Smorg, do you mean that all those free users who will never pay for their subscriptions, signed up for $250 million dollars worth?
Thanks for the ribbing, but obviously there have been both free user sign-ups and pay by the month user sign-ups, and annual plan sign-ups.
If we take that $12.50/month, or $150/year, and assume Walravens’ $250M/year add during the quarter is correct, that comes to 1.67M new paying customer sign-ups during Q1. On top of the previous 1M monthly paying customers, that’s 2.7M monthly paying customers.
So first, 1M to 2.7M in a quarter is humongous growth! Zoom doesn’t disclose the number of paying users, so we have to reverse engineer the numbers. This CNBC article in Feb (https://www.cnbc.com/2020/02/26/zoom-has-added-more-users-so… ) cites Bernstein’s reverse engineering to these numbers:
Zoom had 12.92 million monthly active users, up 21% since the end of 2019, Chrane and Isaacs wrote, citing data from privately held Apptopia. “Zoom has added 3.5x more MAUs YTD [year to date] than the same period of 2019 (2.22 vs. 0.64 million), so even with half the normal paid user conversion rate, this would still yield 74% y/y growth in paid user adds YTD,” they wrote.
If we look at the 300M participant peak compared to a now 18M (? - I don’t know this number) paid users, that gives us a 15:1 ratio of participants to paid users. What’s the average number of meetings per day for paid and for free users? Maybe someone smarter than me can figure out the ratio of daily meeting participants to paid users to help us map out the future.
Those people are not going to cancel to save $12. Not going to happen, when they can now talk with a half dozen, or a dozen, of their friends all over the country and the world once a month for a couple of hours if they want to. Or a doctor’s office, or a yoga studio, or whatever. One client a month well more than pays for their subscription.
Well, Zoom management thinks otherwise:
Historically, monthly subscribers have a higher churn rate compared to annual or multi-year subscribers. In addition, as governments start to ease shelter-in-place restrictions, we may see a moderation of demand for our services. Given our assumptions on higher churn rate as well as economic uncertainty, we are projecting Q3 and Q4 revenue to be relatively consistent with Q2.

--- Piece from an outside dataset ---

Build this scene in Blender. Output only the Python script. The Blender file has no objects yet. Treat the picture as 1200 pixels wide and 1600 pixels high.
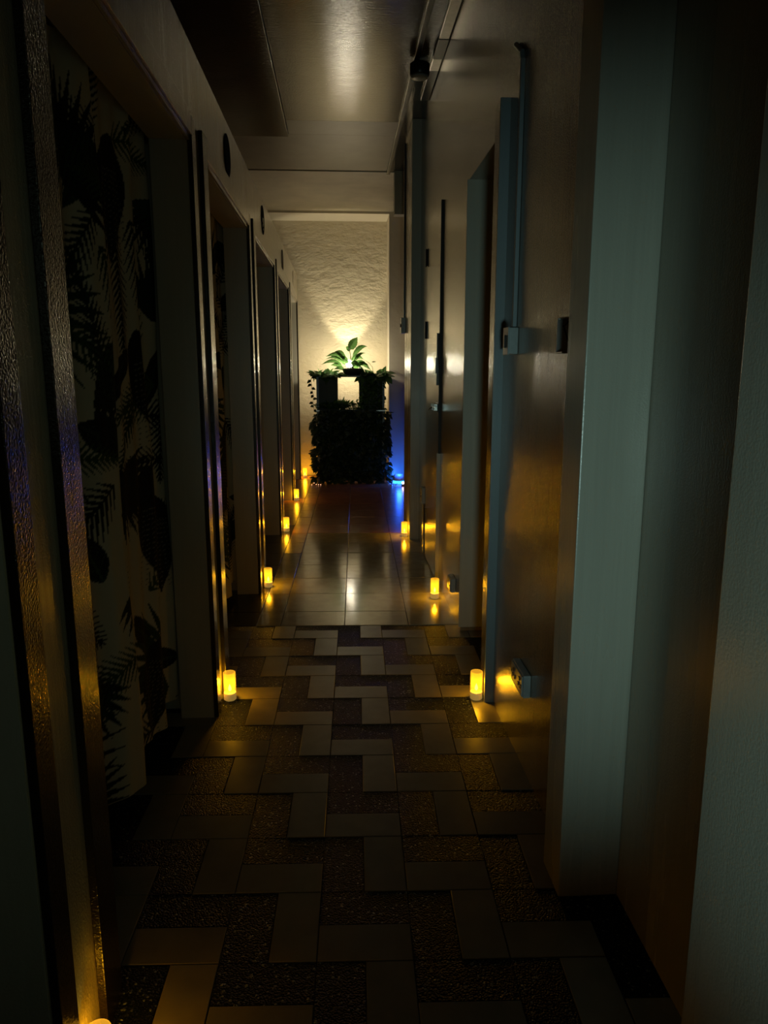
import bpy, bmesh, math, random
import numpy as np
from mathutils import Vector, Matrix
R = math.radians
random.seed(7)
scene = bpy.context.scene
C = scene.collection

# ------------------------------------------------------------------ camera
cam_d = bpy.data.cameras.new('camera'); cam = bpy.data.objects.new('camera', cam_d); C.objects.link(cam)
cam.location = (0, 0, 1.3)
cam.rotation_euler = (R(90 - 11.07), 0, R(-3.37))
cam_d.sensor_fit = 'VERTICAL'; cam_d.sensor_height = 24.0; cam_d.lens = 24.0 * 1150 / 1600
cam_d.clip_start = 0.02
scene.camera = cam
scene.view_settings.view_transform = 'Standard'; scene.view_settings.look = 'None'
scene.view_settings.gamma = 1.0; scene.view_settings.use_curve_mapping = False
scene.view_settings.exposure = 0.0
# ------------------------------------------------------------------ world (night outside: next to nothing)
w = bpy.data.worlds.new('world'); scene.world = w; w.use_nodes = True
w.node_tree.nodes['Background'].inputs[0].default_value = (0.5, 0.6, 0.6, 1)
w.node_tree.nodes['Background'].inputs[1].default_value = 0.0005
# ------------------------------------------------------------------ light levels
P_BULB = 270.0       # emission strength of the bulb behind the plant
P_SPOT = 30.0
P_CANDLE = 0.50
P_BLUE = 1.5
P_BACK_FILL = 11.5      # unseen fill spot for the cool light from behind the photographer

def lamp(name, kind, loc, energy, color, rot=None, **kw):
    d = bpy.data.lights.new(name, kind); d.energy = energy; d.color = color
    for k, v in kw.items(): setattr(d, k, v)
    o = bpy.data.objects.new(name, d); o.location = loc
    if rot: o.rotation_euler = rot
    C.objects.link(o); return o
def aim(o, target):
    o.rotation_euler = (Vector(target) - o.location).to_track_quat('-Z', 'Y').to_euler()

back_light = lamp('unseen_fill', 'SPOT', (0.06, -0.75, 0.86), P_BACK_FILL * 4.0, (0.58, 0.93, 0.88),
                  spot_size=R(46), spot_blend=1.0, shadow_soft_size=0.10)  # unseen spot added to light the faces turned toward the camera
aim(back_light, (0.56, 1.6, 1.02))
curtain_fill = lamp('unseen_fill', 'SPOT', (0.40, -1.2, 1.75), 4.0, (0.72, 1.0, 0.72), spot_size=R(50), spot_blend=1.0, shadow_soft_size=0.3)  # second unseen lamp, added only to brighten the near left curtain
aim(curtain_fill, (-0.66, 2.3, 0.9))
up_spot = lamp('uplight_beam', 'SPOT', (0.105, 8.76, 1.31), P_SPOT, (1.0, 0.86, 0.58),
               spot_size=R(62), spot_blend=0.45, shadow_soft_size=0.03)
aim(up_spot, (0.10, 9.00, 2.05))
wall_wash = lamp('uplight_spill', 'SPOT', (0.105, 8.62, 1.34), 7.0, (1.0, 0.77, 0.38), spot_size=R(165), spot_blend=0.8, shadow_soft_size=0.05)
aim(wall_wash, (0.10, 9.06, 1.15))

# ------------------------------------------------------------------ mesh helpers
def new_obj(name, bm, mat=None, parent=None, smooth=False, loc=None):
    me = bpy.data.meshes.new(name); bm.normal_update(); bm.to_mesh(me); bm.free()
    if mat:
        for m in (mat if isinstance(mat, (list, tuple)) else [mat]): me.materials.append(m)
    if smooth:
        for p in me.polygons: p.use_smooth = True
    o = bpy.data.objects.new(name, me); C.objects.link(o)
    if parent: o.parent = parent
    if loc: o.location = loc
    return o
def tag(o, label, cat, group=None, kind=None):
    o['label'] = label; o['category'] = cat
    if group: o['group'] = group
    if kind: o['kind'] = kind
    return o
def thing(name, label, cat, loc=(0, 0, 0), rotz=0, group=None):
    o = bpy.data.objects.new(name, None); C.objects.link(o); o.location = loc; o.rotation_euler = (0, 0, rotz)
    o.empty_display_size = 0.05
    return tag(o, label, cat, group)
def struct(o): o['kind'] = 'structure'; return o
def box(bm, x0, x1, y0, y1, z0, z1, bev=0.0):
    r = bmesh.ops.create_cube(bm, size=1.0)
    M = Matrix.Translation(((x0+x1)/2, (y0+y1)/2, (z0+z1)/2)) @ Matrix.Diagonal((x1-x0, y1-y0, z1-z0, 1))
    bmesh.ops.transform(bm, matrix=M, verts=r['verts'])
    if bev:
        es = list({e for v in r['verts'] for e in v.link_edges})
        bmesh.ops.bevel(bm, geom=es, offset=bev, segments=2, affect='EDGES', profile=0.6)
    return bm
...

https://www.fool.com/earnings/call-transcripts/2020/06/03/zo…
And that last part is probably what prevented the stock price from taking off. Mr. Market is near-term future-oriented, and Zoom management is saying that revenue the second half of 2021 will be flat compared to the first half. Also, note that as a percentage of revenue, expenses declined, but that trend is going to go the other way, as they said in the call:
In FY '21, we plan to continue investing in R&D to drive innovation and security functionality, including leveraging the expertise and resources from top security firms. Also, we recently announced the addition of two Engineering Centers of Excellence where we expect to add up to 500 software engineers in the next few years. The new R&D centers in Greater Phoenix, Arizona and Pittsburgh, Pennsylvania will both be located near top engineering universities.
Like I said, they could be sandbagging, or maybe they really just don’t know, or some combination of the two. You have no argument from me that Zoom is the go-to video conferencing product for consumers and small businesses. I still think they have a battle in front of them against Cisco and Microsoft, but luckily for Zoom those companies seem to rely more on package deals than having a best-of-breed product. But, of course, we all remember that Beta was better than VHS, in terms of product quality.
One last note on the latest end to end encryption kerfuffle. I think Zoom took the wrong approach for explaining to whom they were going to roll it out. Instead of talking about big brother and government invading privacy, they should have simply said that e2e encryption is an advanced feature for which we need to charge, especially since it’s costing us so much to develop. No-one else gives away e2e encryption video conferencing.